Members of the church prepare for the renewal of their baptismal vows at the Easter Vigil and for the annual celebration of the greatest of Christian feasts. Catechumens, on the other hand, prepare for Baptism and their full initiation into the church.

However, the name "catechumen" would eventually lose its significance, and by the Middle Ages the catechumenate, for all practical purposes, no longer existed.

During the first three centuries, most Christians prepared for Easter by fasting for only two or three days. But by the fourth century this pre-Easter fast developed into our now-established Lent of 40 days. Nevertheless, it was still viewed as a preparation for Easter and the baptism of new Christians.

Beginning in the fifth and sixth centuries, as the number of adult baptisms sharply declined in relation to the baptism of infants, the need to prepare adults for Baptism at the Easter Vigil receded.

Lent was gradually transformed into a time of prayer and penance, modeled on a 40-day, post-Epiphany fast popular among monks, in imitation of the fasting and penance practiced by Jesus during his 40 days in the desert.

Then with the liturgical renewal advanced by Pope Pius XII's restoration of the rites of Holy Week in 1956 and by the Second Vatican Council's retrieval of the Rite of Christian Initiation of Adults (RCIA), Lent, on the one hand, and Baptism and Easter, on the other, were happily re-connected.

Once again, Lent came to be seen and experienced as a season in preparation for Easter–preparation not just for individuals, but for the whole community of faith.

With the restored RCIA, Lent served anew as the "home stretch," as it were, of the long process of the initiation of new converts into full membership in the church.

On the First Sunday of Lent there is the formal enrollment of the names of the catechumens, known also as the rite of election. This rite ratifies the catechumens' readiness for the sacraments of initiation (Baptism, Confirmation, and Eucharist) and provides an opportunity for them to express their desire to receive these sacraments.

There follows a period of purification and enlightenment, embracing the Third, Fourth, and Fifth Sundays of Lent, in which catechumens are encouraged to purify their minds and hearts from temptation and sin, and to deepen their union with Christ.
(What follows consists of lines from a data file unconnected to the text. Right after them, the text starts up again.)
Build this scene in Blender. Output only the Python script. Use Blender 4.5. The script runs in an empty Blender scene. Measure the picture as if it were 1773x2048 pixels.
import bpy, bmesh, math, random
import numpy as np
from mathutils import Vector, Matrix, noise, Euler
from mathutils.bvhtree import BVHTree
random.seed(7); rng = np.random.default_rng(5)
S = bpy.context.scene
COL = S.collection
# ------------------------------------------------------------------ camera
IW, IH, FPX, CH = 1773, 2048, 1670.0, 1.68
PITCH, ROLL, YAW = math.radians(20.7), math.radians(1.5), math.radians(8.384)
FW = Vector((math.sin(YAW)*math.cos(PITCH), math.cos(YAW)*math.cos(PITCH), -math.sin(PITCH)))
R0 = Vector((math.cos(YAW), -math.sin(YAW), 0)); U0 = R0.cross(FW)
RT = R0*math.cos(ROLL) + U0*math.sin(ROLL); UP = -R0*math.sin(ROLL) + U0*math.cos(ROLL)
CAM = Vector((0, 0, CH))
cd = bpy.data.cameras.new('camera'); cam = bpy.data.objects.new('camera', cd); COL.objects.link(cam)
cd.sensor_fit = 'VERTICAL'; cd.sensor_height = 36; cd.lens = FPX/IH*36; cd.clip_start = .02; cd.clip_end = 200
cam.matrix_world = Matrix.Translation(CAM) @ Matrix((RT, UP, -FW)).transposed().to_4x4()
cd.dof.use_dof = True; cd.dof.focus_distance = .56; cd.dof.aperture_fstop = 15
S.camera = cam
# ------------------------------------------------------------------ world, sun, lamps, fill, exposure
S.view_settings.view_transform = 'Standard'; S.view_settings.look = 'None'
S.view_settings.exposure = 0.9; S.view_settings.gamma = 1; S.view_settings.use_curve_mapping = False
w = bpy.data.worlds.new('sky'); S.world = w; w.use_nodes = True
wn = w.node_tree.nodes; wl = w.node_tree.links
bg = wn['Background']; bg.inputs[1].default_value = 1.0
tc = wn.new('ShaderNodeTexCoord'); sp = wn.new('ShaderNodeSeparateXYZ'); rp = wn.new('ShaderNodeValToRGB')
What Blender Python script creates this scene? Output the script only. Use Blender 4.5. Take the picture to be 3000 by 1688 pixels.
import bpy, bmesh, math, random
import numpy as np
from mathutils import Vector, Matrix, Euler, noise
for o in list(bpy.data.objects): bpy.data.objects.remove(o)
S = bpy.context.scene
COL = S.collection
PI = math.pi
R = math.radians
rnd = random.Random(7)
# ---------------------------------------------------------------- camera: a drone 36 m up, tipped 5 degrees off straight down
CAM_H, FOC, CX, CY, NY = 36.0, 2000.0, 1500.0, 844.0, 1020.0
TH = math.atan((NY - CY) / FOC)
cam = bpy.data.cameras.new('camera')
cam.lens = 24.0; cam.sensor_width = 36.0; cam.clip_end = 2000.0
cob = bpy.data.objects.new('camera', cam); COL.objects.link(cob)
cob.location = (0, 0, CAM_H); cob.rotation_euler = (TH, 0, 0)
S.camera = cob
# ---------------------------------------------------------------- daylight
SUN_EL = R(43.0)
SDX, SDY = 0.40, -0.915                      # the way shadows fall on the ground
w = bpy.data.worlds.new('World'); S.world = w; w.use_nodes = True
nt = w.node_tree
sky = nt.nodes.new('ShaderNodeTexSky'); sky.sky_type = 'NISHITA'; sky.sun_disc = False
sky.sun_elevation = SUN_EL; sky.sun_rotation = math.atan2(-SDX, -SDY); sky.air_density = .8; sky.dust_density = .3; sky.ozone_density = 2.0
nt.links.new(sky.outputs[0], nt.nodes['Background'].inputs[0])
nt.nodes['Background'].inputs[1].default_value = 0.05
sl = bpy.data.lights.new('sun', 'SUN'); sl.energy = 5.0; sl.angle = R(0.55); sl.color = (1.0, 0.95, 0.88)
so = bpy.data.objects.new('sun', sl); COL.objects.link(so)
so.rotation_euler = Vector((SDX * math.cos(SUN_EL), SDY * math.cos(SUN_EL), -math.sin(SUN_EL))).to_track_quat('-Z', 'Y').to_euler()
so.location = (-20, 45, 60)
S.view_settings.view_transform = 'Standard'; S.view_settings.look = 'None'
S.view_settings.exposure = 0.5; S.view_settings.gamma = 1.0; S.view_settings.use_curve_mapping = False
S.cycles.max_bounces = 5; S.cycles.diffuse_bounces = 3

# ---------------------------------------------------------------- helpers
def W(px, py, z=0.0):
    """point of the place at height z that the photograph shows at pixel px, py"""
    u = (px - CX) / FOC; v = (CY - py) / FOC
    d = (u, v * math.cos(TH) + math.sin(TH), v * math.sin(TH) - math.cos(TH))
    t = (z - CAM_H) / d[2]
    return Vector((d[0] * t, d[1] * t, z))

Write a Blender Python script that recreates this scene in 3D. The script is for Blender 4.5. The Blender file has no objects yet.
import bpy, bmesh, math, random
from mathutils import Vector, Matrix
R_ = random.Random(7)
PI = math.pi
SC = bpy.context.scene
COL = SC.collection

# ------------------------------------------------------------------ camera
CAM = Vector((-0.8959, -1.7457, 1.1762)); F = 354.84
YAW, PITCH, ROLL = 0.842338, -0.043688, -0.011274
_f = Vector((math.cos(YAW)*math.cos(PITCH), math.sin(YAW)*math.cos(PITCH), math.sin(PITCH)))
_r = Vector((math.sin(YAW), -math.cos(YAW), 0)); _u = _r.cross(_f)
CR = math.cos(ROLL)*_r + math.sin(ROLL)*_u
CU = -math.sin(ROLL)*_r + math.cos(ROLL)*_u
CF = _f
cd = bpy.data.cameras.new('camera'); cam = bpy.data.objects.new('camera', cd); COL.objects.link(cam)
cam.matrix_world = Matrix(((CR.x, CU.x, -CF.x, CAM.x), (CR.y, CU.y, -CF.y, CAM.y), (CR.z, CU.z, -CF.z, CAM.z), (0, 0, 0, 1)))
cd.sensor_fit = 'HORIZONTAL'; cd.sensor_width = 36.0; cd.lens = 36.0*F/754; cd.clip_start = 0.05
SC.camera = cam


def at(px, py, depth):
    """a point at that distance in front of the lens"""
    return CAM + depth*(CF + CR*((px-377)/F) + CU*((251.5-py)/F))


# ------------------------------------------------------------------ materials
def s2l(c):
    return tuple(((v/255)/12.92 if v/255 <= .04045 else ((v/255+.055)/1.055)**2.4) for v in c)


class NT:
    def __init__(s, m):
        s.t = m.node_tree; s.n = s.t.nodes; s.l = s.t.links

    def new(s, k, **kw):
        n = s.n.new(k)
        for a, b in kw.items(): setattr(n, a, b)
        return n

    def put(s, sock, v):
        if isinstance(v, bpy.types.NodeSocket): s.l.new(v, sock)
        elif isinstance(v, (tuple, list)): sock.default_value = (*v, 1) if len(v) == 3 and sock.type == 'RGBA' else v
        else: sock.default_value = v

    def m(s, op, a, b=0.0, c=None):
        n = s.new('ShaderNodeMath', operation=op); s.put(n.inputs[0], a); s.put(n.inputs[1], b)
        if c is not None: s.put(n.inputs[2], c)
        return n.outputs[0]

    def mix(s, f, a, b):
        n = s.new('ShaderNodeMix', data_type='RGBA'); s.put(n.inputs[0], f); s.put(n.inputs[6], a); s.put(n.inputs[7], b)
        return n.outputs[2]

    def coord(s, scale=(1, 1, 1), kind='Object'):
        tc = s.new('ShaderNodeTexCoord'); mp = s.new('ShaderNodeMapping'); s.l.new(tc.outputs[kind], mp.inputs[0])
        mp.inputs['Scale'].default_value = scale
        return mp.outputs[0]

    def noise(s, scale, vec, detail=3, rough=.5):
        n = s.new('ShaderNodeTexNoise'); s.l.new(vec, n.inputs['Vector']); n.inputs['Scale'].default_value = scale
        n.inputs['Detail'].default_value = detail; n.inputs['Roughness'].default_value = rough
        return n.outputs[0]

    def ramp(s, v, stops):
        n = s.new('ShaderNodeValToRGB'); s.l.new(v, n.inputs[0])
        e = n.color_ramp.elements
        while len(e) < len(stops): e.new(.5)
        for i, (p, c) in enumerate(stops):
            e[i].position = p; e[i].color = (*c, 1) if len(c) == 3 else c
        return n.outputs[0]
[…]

The climax of this process is reached at the Easter Vigil, but it does not end there. A "suitable period" of post-baptismal catechesis, known as mystagogy (which is derived from a Greek word, meaning "to teach a doctrine," or "to instruct into the mysteries"), continues the new convert's instruction of the Christian moral life, the sacraments, the Trinity, and prayer.

Although it has been over 40 years since the restoration of the Rite of Christian Initiation of Adults and over 50 years since the reform of the Holy Week liturgies, there are still many Catholics who continue to regard Lent in less liturgically appropriate ways.

For these Catholics, Lent remains a season devoted to prayer and penance (surely good and holy things in themselves), but without explicit reference to Baptism, to the Easter Vigil, or to their own responsibility for nurturing the faith-development of new Christians, including their active participation in the church's sacramental and ministerial life.

For many, Lent is still primarily, if not exclusively, a time for personal asceticism and private devotions: giving up things like candy, movies, and hand-held games, or attending daily Mass, as if the Mass itself were a private devotion, like Stations of the Cross.

The Eucharist is a communal celebration, not a penance. It is the center of the church's entire life, including the season that is about to begin.

Just as Lent is directed toward Baptism and Easter, so Baptism and Easter are directed always toward the Eucharist, the heart of everything the church does.